Soraya Sáenz de
Santamaría abandona la política, y en las profundidades abisales del Partido
Popular se hace casi sonoro un suspiro de alivio.
Vistas las cosas
desde una perspectiva más amplia, seguramente no es únicamente Santamaría la
que nos deja abandonados a nuestra suerte, sino toda una concepción de la
política. Ella es abogada del Estado; una categoría jerárquica similar a la del
druida en la aldea gala.
Cuando mi padre ─
disculpen estas rememoraciones familiares que no tienen interés para nadie que
no sea yo mismo ─ se dio cuenta del interés aún difuso y desenfocado que yo
sentía por la política en mi época de estudiante, me recomendó que antes
incluso de acabar la carrera empezara a preparar oposiciones a abogado del
Estado. Él no lo era, aunque sí funcionario, y tenía un sentimiento ambivalente
de amor-odio hacia ellos. “Pasarás unos años fatales, de estudio exclusivo y
muy intenso” ─ me dijo ─. “Pero si lo consigues, tendrás un puesto seguro y
bien pagado para el resto de tu vida, y tiempo y oportunidades de sobra para dedicarte
a lo que más te guste, ya sea la política o el ajedrez.”
No le hice caso,
por demás está el decirlo, y nunca he llegado a ser nadie ni en la política ni
en el ajedrez.
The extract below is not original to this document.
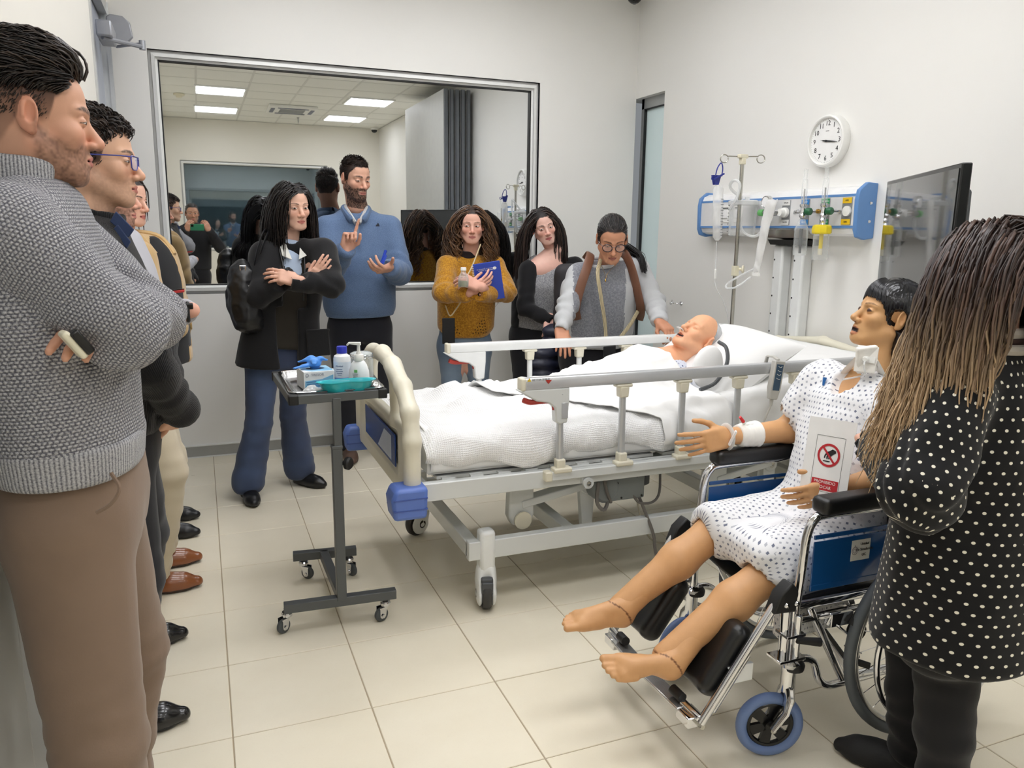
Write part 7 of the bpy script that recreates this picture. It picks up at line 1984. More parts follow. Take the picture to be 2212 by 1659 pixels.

Recuerdo aún, con todo, el aforismo que él me repetía a veces, muy
frecuente en la administración pública de aquella época (la franquista): «Hay
un alto cargo disponible para cada abogado del Estado, y un abogado del Estado
disponible para cada alto cargo.»
Igual que ahora los
políticos se adornan con másteres dudosos, entonces la abogacía del Estado era
la guinda que coronaba los currículos más granados de los aspirantes a ejercer funciones
públicas. Santamaría ha sido probablemente la última de la antigua tribu de los
mohicanos irreductibles. Se van de golpe ella, la colección Aranzadi de
legislación y jurisprudencia infaltable en tiempos en todas las antecámaras de
los notables, y todo un modo de enfocar las cuestiones políticas desde una
burocracia situada en lo más alto que implementaba soluciones tecnocráticas
para todas las menudencias conflictivas que afligían episódicamente al común de
las gentes. ¿Se acuerdan de cuando Gonzalo Fernández de la Mora publicó El crepúsculo de las ideologías? No,
claro. Aquello ocurrió a mediados de los años cincuenta del siglo pasado;
ustedes nunca oyeron hablar del libro ni de su autor.
Soraya procede en
línea recta de aquella veta de pensamiento. Deng Xiaoping hizo su propia
contribución a las ideologías crepusculares desde el otro bando simétricamente
considerado: «Me da igual que el gato sea blanco o negro, con tal de que cace
ratones.» Hoy lo que se lleva es una ideología mucho más heavy, una preparación política más light, y un aprendizaje teórico-práctico bastante elemental y
rudimentario.
Quizá sea por eso
que los políticos de hoy nos duran tan poco. No es el caso de Santamaría, sin
embargo; conviene evitar las confusiones. Si ella se va es porque ha mandado
mucho y no se resigna a volver a ocupar un puesto anónimo en el rol de la
tripulación. Quien ha sido patrón ya no vale para marinero.